TV adverts’ effect on viewers
Deloitte/GfK’s research shows TV adverts generate conversation and action. Nearly 20% (17%) said they had bought the product advertised after watching it on television, 16% talked about the advert with people watching the programme with them and 16% talked about the advert with friends, colleagues or family after the programme or the next day***.

PVRs and advertising
The arrival of personal video recorders (PVRs) has had an effect on advertising. PVR owners (80%) claim to watch recorded programmes so as to allow them to skip through the adverts. However, over one quarter (27%) of 16 – 24 year olds always or frequently stop fast-forwarding when they see an advert or trailer that interests them when watching pre-recorded TV via their PVR.

The future for advertising
Deloitte/GfK’s research hints at a possible drop in appreciation for TV advertising. Younger age groups (aged 19-24) always rank TV ads highest for impact. In 2010, 63% of respondents in this age group rated TV advertising as having the highest impact; in 2011 it climbed to 69%. This year it fell to 56 per cent.

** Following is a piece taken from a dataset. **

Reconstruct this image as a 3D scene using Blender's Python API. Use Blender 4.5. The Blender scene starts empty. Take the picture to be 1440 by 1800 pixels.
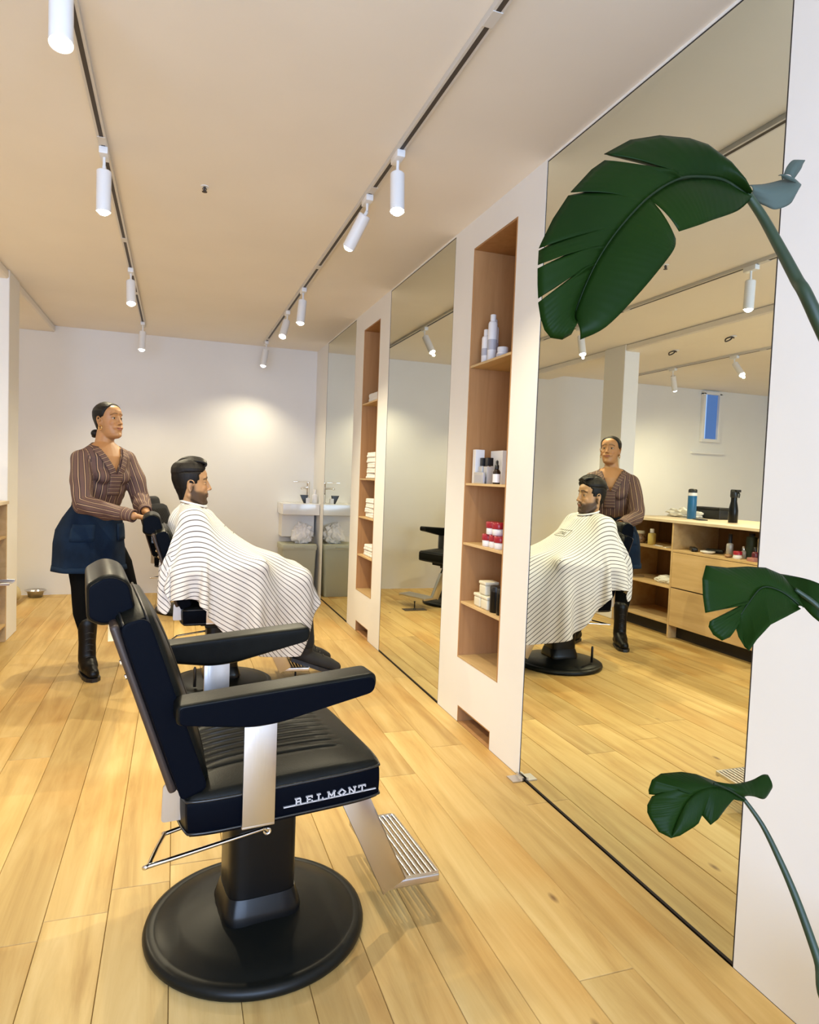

Paul Lee adds: “The likeability of TV ads may dip over the next 12 months, partly due to the state of the economy. TV advertising’s ability to entertain is a function of marketing executives’ ability to sign-off budgets. A big budget does not guarantee the popular appeal of an advertising campaign, but it can help secure the best directors, writers and acting talent as well as the most impressive visual effects and sets. In challenging economic times, companies may focus more on the tactical, manifested by a skew to promotions-based adverts and they are not as palatable in large doses.”

* The data for 2012 is for Q1 only.[i] Source: BARB, 2012

** The data was compiled by GfK.
*** 2005 respondents answering the second module.